Lo que está en juego para México: tarifas, inversiones y credibilidad climática

La discusión no es abstracta. México depende de forma creciente del gas natural para generar electricidad, alimentar industrias y sostener su competitividad. La política energética reciente ha consolidado al gas como columna vertebral del sistema eléctrico, tanto en plantas de ciclo combinado como en cogeneración. Al mismo tiempo, el país se ha comprometido a trayectorias de reducción de emisiones más ambiciosas y avanza en la construcción de una taxonomía verde que pretende orientar el crédito hacia actividades alineadas con esos objetivos.

En ese contexto, replicar la lógica de Nuevo México y permitir que ciertas centrales de gas sean etiquetadas como “cero emisiones” tendría impactos profundos. Por un lado, facilitaría que el gas compita por financiamiento sostenible en condiciones similares a renovables, desplazando recursos que podrían ir a proyectos de solar, eólica, BESS o geotermia. Por otro, alteraría la señal de precios y el diseño tarifario, ya que parte de los costos reales de emisiones se “esconderían” detrás de compensaciones o cláusulas contables.

Para los usuarios finales, esto puede traducirse en tarifas que no reflejan el costo climático real del sistema. Un esquema en el que el gas aparezca como limpio en la contabilidad, pero no en la atmósfera, reduce los incentivos para programas de eficiencia, electrificación limpia y gestión de demanda. Y para la industria, mezcla el tablero: compañías que hoy apuestan por contratos de suministro renovable para descarbonizar su huella podrían verse obligadas a distinguir entre “cero emisiones legal” y “cero emisiones real”, con consecuencias en su reputación y en sus reportes de sostenibilidad.

La credibilidad climática de México también está en juego. En un entorno internacional donde las instituciones financieras, multilaterales y reguladores vigilan cada vez más la integridad de las taxonomías verdes, cualquier intento de reclasificar gas como “cero emisiones” sin criterios estrictos puede ser leído como una señal de complacencia. Eso afectaría no solo a proyectos específicos, sino a la percepción del país como destino de inversión sostenible en energía, infraestructura y manufactura.

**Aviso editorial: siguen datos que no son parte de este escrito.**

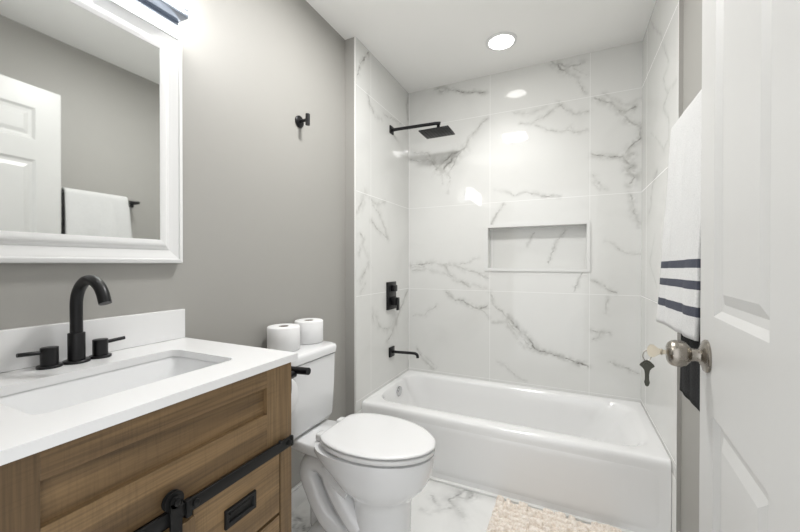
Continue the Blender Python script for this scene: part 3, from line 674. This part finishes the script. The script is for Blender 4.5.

2026–2032: integridad regulatoria o transición de papel

El caso de Nuevo México es, en realidad, un aviso temprano para México. La próxima década será decisiva para definir qué cuenta realmente como transición y qué se queda en el terreno del maquillaje regulatorio. Entre 2026 y 2032, el país tendrá que tomar decisiones sobre nuevas centrales de gas, modernización de infraestructura existente, integración de renovables y masificación de tecnologías de almacenamiento y redes inteligentes.

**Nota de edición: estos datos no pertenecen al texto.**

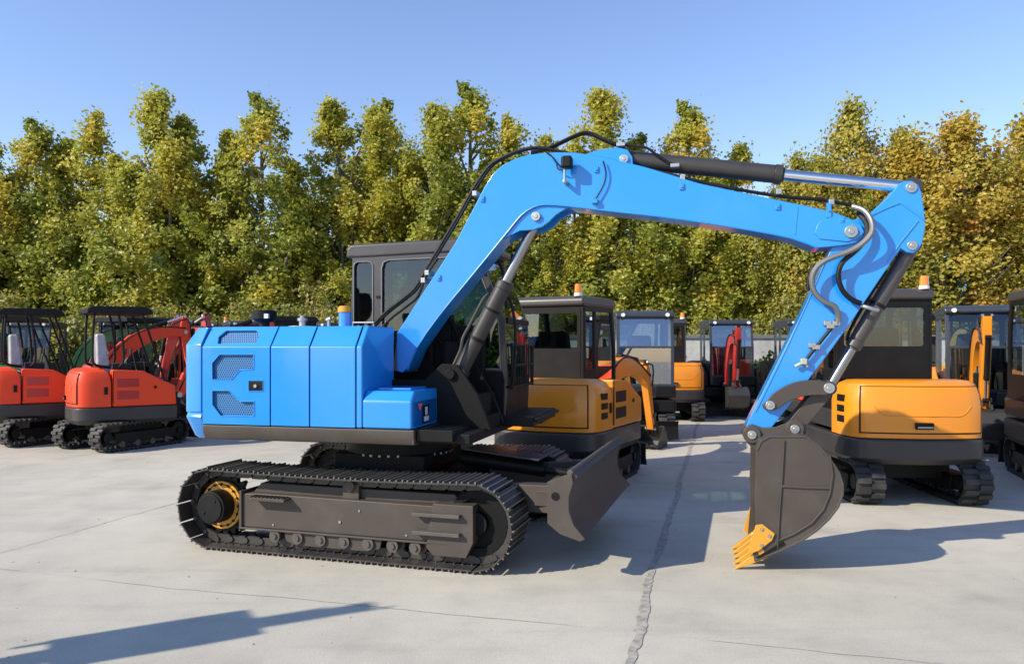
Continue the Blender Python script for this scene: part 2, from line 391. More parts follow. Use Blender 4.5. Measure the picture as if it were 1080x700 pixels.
# ---------------------------------------------------------------- tracks
def stadium(L, H, sag=0):
    Rr = H/2; S = L-2*Rr; per = 2*S+2*PI*Rr
    def at(s):
        s %= per
        if s < S: return (-S/2+s, -Rr, 0)                                # bottom, travelling +x
        s -= S
        if s < PI*Rr: a = s/Rr; return (S/2+Rr*math.sin(a), -Rr*math.cos(a), a)
        s -= PI*Rr
        if s < S: return (S/2-s, Rr-sag*math.sin(PI*s/S), PI)
        s -= S; a = s/Rr; return (-S/2-Rr*math.sin(a), Rr*math.cos(a), PI+a)
    return at, per
def track_mesh(mb, L, H, yc, wd, kind):
    at, per = stadium(L-.08, H-.08, .02 if kind == 'steel' else 0); zc = H/2
    pitch = .155 if kind == 'steel' else .1
    n = round(per/pitch); pitch = per/n
    for i in range(n):
        x, z, a = at(i*pitch+.03); ex = Vector((math.cos(a), 0, math.sin(a))); ez = Vector((math.sin(a), 0, -math.cos(a))); c = Vector((x, yc, z+zc))
        if kind == 'steel':
            mb.obox(c+ez*.012, ex*pitch*.485, (0, wd/2, 0), ez*.006)
            for k, h in ((-.44, .016), (-.08, .010), (.28, .010)):
                mb.cur = 1
                mb.obox(c+ez*(.018+h/2)+ex*pitch*k, ex*.0055, (0, wd/2*.995, 0), ez*(h/2+.003))
            mb.cur = 0
            for s in (-1, 1):
                mb.obox(c-ez*.03+Vector((0, s*.065, 0)), ex*pitch*.40, (0, .016, 0), ez*.032)
                for t in (-.26, .26): mb.cyl(c+ez*.02+Vector((0, s*.11, 0))+ex*pitch*t, c-ez*.004+Vector((0, s*.11, 0))+ex*pitch*t, .010, n=6)
            mb.cyl(c-ez*.03+Vector((0, -.095, 0))+ex*pitch*.5, c-ez*.03+Vector((0, .095, 0))+ex*pitch*.5, .024, n=10)
        else:
            for s in (-1, 1):
                sh = pitch*.5 if s > 0 else 0
                x, z, a = at(i*pitch+sh); ex = Vector((math.cos(a), 0, math.sin(a))); ez = Vector((math.sin(a), 0, -math.cos(a))); c = Vector((x, yc, z+zc))
                mb.obox(c+ez*.016+Vector((0, s*wd*.25, 0)), ex*pitch*.27, (0, wd*.235, 0), ez*.020)
            mb.obox(c-ez*.02, ex*pitch*.2, (0, .03, 0), ez*.025)
    if kind != 'steel':
        m = 64
        for i in range(m):
            a0 = at(per*i/m); a1 = at(per*(i+1)/m)
            for o0, o1 in ((0, .014),):
                pts = []
                for (x, z, a), _ in ((a0, 0), (a1, 0)):
                    ez = Vector((math.sin(a), 0, -math.cos(a)))
                    for t in (-.010, .008): pts.append(Vector((x, 0, z+zc))+ez*t)
                v = [p+Vector((0, yc+s*wd/2, 0)) for s in (-1, 1) for p in pts]
                mb.add(v, [(0, 1, 3, 2), (4, 6, 7, 5), (0, 2, 6, 4), (1, 5, 7, 3)])
    return mb

# ================================================================= MAIN MACHINE
TH = R(-14)
CX, CY = -1.04, 7.09
fv = (math.cos(TH), math.sin(TH)); lv = (-math.sin(TH), math.cos(TH))
def prj(px, py, y, th):
    f = (math.cos(th), math.sin(th)); l = (-math.sin(th), math.cos(th))
    a = (px-540)/800; b = (366-py)/800
    t = (y+l[0]*CX+l[1]*CY)/(l[0]*a+l[1])
    return (f[0]*(t*a-CX)+f[1]*(t-CY), 1.7+t*b)
def P(px, py, y): return prj(px, py, y, TH)
def PU(px, py, y): return prj(px, py, y, R(-17))
root = empty('excavator', (CX, CY, 0), TH, 'large blue crawler excavator with its boom raised and bucket resting on the concrete', 'excavator')
U0 = Matrix.Rotation(R(-3), 4, 'Z')
U = U0 @ Matrix.Translation((-1.55, 0, 0)) @ Matrix.Diagonal((.968, 1, 1, 1)) @ Matrix.Translation((1.55, 0, 0))
# tracks
for s in (-1, 1):
    track_mesh(MB(U), 3.1, .70, s*.915, .46, 'steel').build('track', (STEEL, WORN), root)
    # frame
    yo = s*1.06; yi = s*.74
    fr = MB(U)
    fr.prism([(-.93, .20), (-.93, .475), (-.80, .485), (1.16, .475), (1.16, .20)], yo, s*.80)
    fr.prism([(-.88, .475), (-.80, .56), (1.0, .56), (1.1, .475)], s*.98, s*.80)
    frame = fr.build('track_frame', BROWN, root, .008)
    MB(U).prism([(-.95, .185), (-.95, .20), (1.0, .20), (1.0, .185)], s*1.085, s*.76).box(-.95, -.925, min(s*1.08, s*.8), max(s*1.08, s*.8), .185, .50).build('flange', BROWN, frame, .004)
    gd = MB(U).prism([(.80, .16), (.86, .50), (1.20, .50), (1.20, .22), (1.14, .10), (.86, .10)], s*1.085, s*.90).build('idler_guard', BROWN, frame, .006)
    st = MB(U)
    for z in (.405, .265): st.box(.70, 1.10, min(s*1.085, s*1.135), max(s*1.085, s*1.135), z, z+.028)
    st.build('step_bar', LINK, frame, .003)
    ft = MB(U).box(-.80, -.45, min(s*1.06, s*1.16), max(s*1.06, s*1.16), .445, .47)
    for i in range(9): ft.box(-.79+i*.038, -.775+i*.038, min(s*1.06, s*1.16), max(s*1.06, s*1.16), .47, .478)
    ft.build('foot_step', BROWN, frame, .003)
    MB(U).box(.02, .17, min(s*1.02, s*.84), max(s*1.02, s*.84), .48, .60).cyl((.09, s*.80, .585), (.09, s*1.04, .585), .045).build('carrier_roller', BROWN, root, .004)
    MB(U).prism([(-.52, .19), (-.50, .11), (-.42, .08), (.30, .08), (.38, .11), (.40, .19)], s*1.055, s*1.04).build('roller_guard', BROWN, frame, .003)
    for i, x in enumerate((-.60, -.38, -.16, .06, .28, .50, .70)):
        MB(U).cyl((x, s*.80, .145), (x, s*1.0, .145), .075).cyl((x, s*1.0, .145), (x, s*1.075, .145), .05).cyl((x, s*1.075, .145), (x, s*1.088, .145), .022).build('track_roller', LINK, root)
    bo = MB(U)
    for x in (-.62, .62): bo.cyl((x, s*1.06, .235), (x, s*1.066, .235), .009, n=8)
    bo.cyl((.20, s*1.06, .40), (.20, s*1.068, .40), .009, n=8).cyl((.02, s*1.06, .30), (.02, s*1.068, .30), .012, n=8)
    bo.build('bolt', ZINC, frame)
    tri = [(.10, .42), (.28, .42), (.28, .32), (.20, .28), (.02, .30)]
    for a, b in zip(tri, tri[1:]):
        pass
    # sprocket with yellow ring and black travel motor
    xs = -1.2
    sp = MB(U); nt_ = 19
    prof = []
    for i in range(nt_*4):
        r = .285 if (i % 4) in (1, 2) else .235
        a = 2*PI*i/(nt_*4); prof.append((xs+r*math.cos(a), .35+r*math.sin(a)))
    sp.prism(prof, s*.90, s*.95); spk = sp.build('sprocket', BLACK, root, .003)
    MB(U).ring((xs, s*.955, .35), (0, s, 0), .205, .13, .035).build('ring', GOLD, spk, .004)
    bl = MB(U)
    for i in range(16):
        a = 2*PI*i/16; bl.cyl((xs+.178*math.cos(a), s*.99, .35+.178*math.sin(a)), (xs+.178*math.cos(a), s*1.003, .35+.178*math.sin(a)), .011, n=6)
    bl.ring((xs, s*.988, .35), (0, s, 0), .182, .174, .003).build('bolt_circle', BLACK, spk)
    MB(U).cyl((xs, s*.88, .35), (xs, s*1.13, .35), .138, n=32).cyl((xs, s*1.13, .35), (xs, s*1.142, .35), .118, n=32).cyl((xs+.05, s*1.14, .41), (xs+.05, s*1.15, .41), .012, n=8).cyl((xs-.06, s*1.14, .31), (xs-.06, s*1.15, .31), .012, n=8).build('travel_motor', BLACK, root, .006)
    idl = MB(U).cyl((1.2, s*.86, .35), (1.2, s*.97, .35), .255, n=32).ring((1.2, s*.97, .35), (0, s, 0), .255, .19, .03, 32).cyl((1.2, s*.97, .35), (1.2, s*1.02, .35), .09).build('idler', MATTE, root, .004)
MB(U).prism([(-.55, .42), (-.55, .62), (.65, .62), (.65, .42)], -.80, .80).box(-.4, .5, -.45, .45, .62, .76).prism([(-.9, .3), (-.5, .55), (.6, .55), (1.0, .3), (.7, .3), (.4, .42), (-.4, .42), (-.6, .3)], -.79, .79).build('undercarriage_frame', BLACK, root, .01)
sl = MB().cyl((0, 0, .76), (0, 0, .86), .50, n=48).cyl((0, 0, .86), (0, 0, .95), .46, n=48)
slw = sl.build('slew_ring', BLACK, root)
b_ = MB()
for i in range(36):
    a = 2*PI*i/36; b_.cyl((.48*math.cos(a), .48*math.sin(a), .74), (.48*math.cos(a), .48*math.sin(a), .76), .013, n=6)
b_.build('bolt', ZINC, slw)
# blade
bl = MB(U0)
bp = [(1.74, .70), (1.74, .42), (1.80, .36), (1.93, .31), (1.975, .33), (1.89, .42), (1.855, .52), (1.855, .62), (1.885, .72), (1.92, .765), (1.88, .785), (1.80, .77)]
bl.prism([(1.80, .36), (1.93, .31), (1.975, .33), (1.89, .42), (1.855, .52), (1.855, .62), (1.885, .72), (1.92, .765), (1.88, .785), (1.84, .74), (1.815, .62), (1.815, .52), (1.83, .44)], -1.10, 1.10)
blade = bl.build('blade', BROWN, root, .004)
MB(U0).prism([(1.70, .72), (1.70, .42), (1.79, .35), (1.94, .305), (1.98, .325), (1.895, .42), (1.86, .52), (1.86, .62), (1.89, .72), (1.88, .79), (1.82, .77)], -1.125, -1.10).build('side_plate', BROWN, blade, .003)
MB(U0).prism([(1.70, .72), (1.70, .42), (1.79, .35), (1.94, .305), (1.98, .325), (1.895, .42), (1.86, .52), (1.86, .62), (1.89, .72), (1.88, .79), (1.82, .77)], 1.10, 1.125).build('side_plate', BROWN, blade, .003)
MB(U0).cyl((1.86, -1.09, .79), (1.86, 1.09, .79), .022, n=12).build('top_rail', LINK, blade)
MB(U0).cyl((1.76, -1.126, .62), (1.76, -1.13, .62), .03, n=20).build('lifting_eye', BLACK, blade)
ba = MB(U0)
for s in (-1, 1):
    ba.add([(.75, s*.42-.06, .36), (.75, s*.42+.06, .36), (.75, s*.42+.06, .56), (.75, s*.42-.06, .56), (1.83, s*.75-.07, .42), (1.83, s*.75+.07, .42), (1.83, s*.75+.07, .64), (1.83, s*.75-.07, .64)],
           [(0, 1, 2, 3), (4, 5, 6, 7), (0, 1, 5, 4), (1, 2, 6, 5), (2, 3, 7, 6), (3, 0, 4, 7)])
ba.box(1.50, 1.83, -.75, .75, .46, .58)
ba.build('blade_arm', BROWN, root, .006)
bc = MB(U0).cyl((.62, 0, .70), (1.40, 0, .62), .065).cyl((1.40, 0, .62), (1.78, 0, .58), .035).build('blade_cylinder', BLACK, root)
MB(U0).add([(.70, -.17, .79), (1.38, -.17, .72), (1.38, .17, .72), (.70, .17, .79), (.70, -.17, .805), (1.38, -.17, .735), (1.38, .17, .735), (.70, .17, .805)],
          [(0, 1, 2, 3), (4, 5, 6, 7), (0, 1, 5, 4), (1, 2, 6, 5), (2, 3, 7, 6), (3, 0, 4, 7)]).build('cylinder_guard', NAVY, bc, .003)

# upper deck
MB().box(-1.35, .98, -.98, .98, .94, 1.02).build('deck', BLACK, root, .01)
MB().prism([(-1.09, .99), (-1.06, .93), (-.95, .93), (-.95, 1.055), (-1.09, 1.055)], -1.33, .56, 'x').box(.535, .56, -1.085, -.5, .935, 1.055).build('side_skirt', BROWN, root, .012)
MB().prism([(1.09, .99), (1.06, .93), (.95, .93), (.95, 1.055), (1.09, 1.055)], -1.33, .2, 'x').build('side_skirt', BROWN, root, .012)
fs_ = MB().box(.565, .86, -1.05, -.62, .965, 1.055)
for i in range(9): fs_.box(.60+i*.028, .615+i*.028, -1.03, -.64, 1.055, 1.064)
fs_.build('front_step', BLACK, root, .006)
MB().box(.15, 1.26, .02, 1.12, .985, 1.075).box(.9, 1.30, .04, 1.10, 1.03, 1.06).build('cab_floor', BLACK, root, .01)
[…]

Si en ese proceso se abre la puerta a clasificar proyectos de gas como “cero emisiones” con base en supuestos optimistas de captura o offsets poco verificables, México corre el riesgo de construir una transición de papel: metas cumplidas en documentos, pero no en la atmósfera. Por el contrario, si el diseño regulatorio y la taxonomía sostenible establecen criterios claros, umbrales exigentes y reglas estrictas para cualquier excepción, el gas podrá ocupar un lugar acotado y transparente como combustible de respaldo, mientras la prioridad de financiamiento y permisos se dirige a tecnologías verdaderamente limpias.

En última instancia, la pregunta no es si el gas desaparecerá del sistema mexicano de un día para otro, porque no lo hará. La pregunta es si el país está dispuesto a nombrar las cosas por su nombre y a construir una transición donde las etiquetas “verde” y “cero emisiones” significan lo mismo para el regulador, el mercado y las comunidades que viven cerca de la infraestructura. Nuevo México muestra qué ocurre cuando esas etiquetas se empiezan a estirar más allá de su límite. México aún está a tiempo de aprender la lección y colocar la integridad regulatoria al centro de su política energética y climática.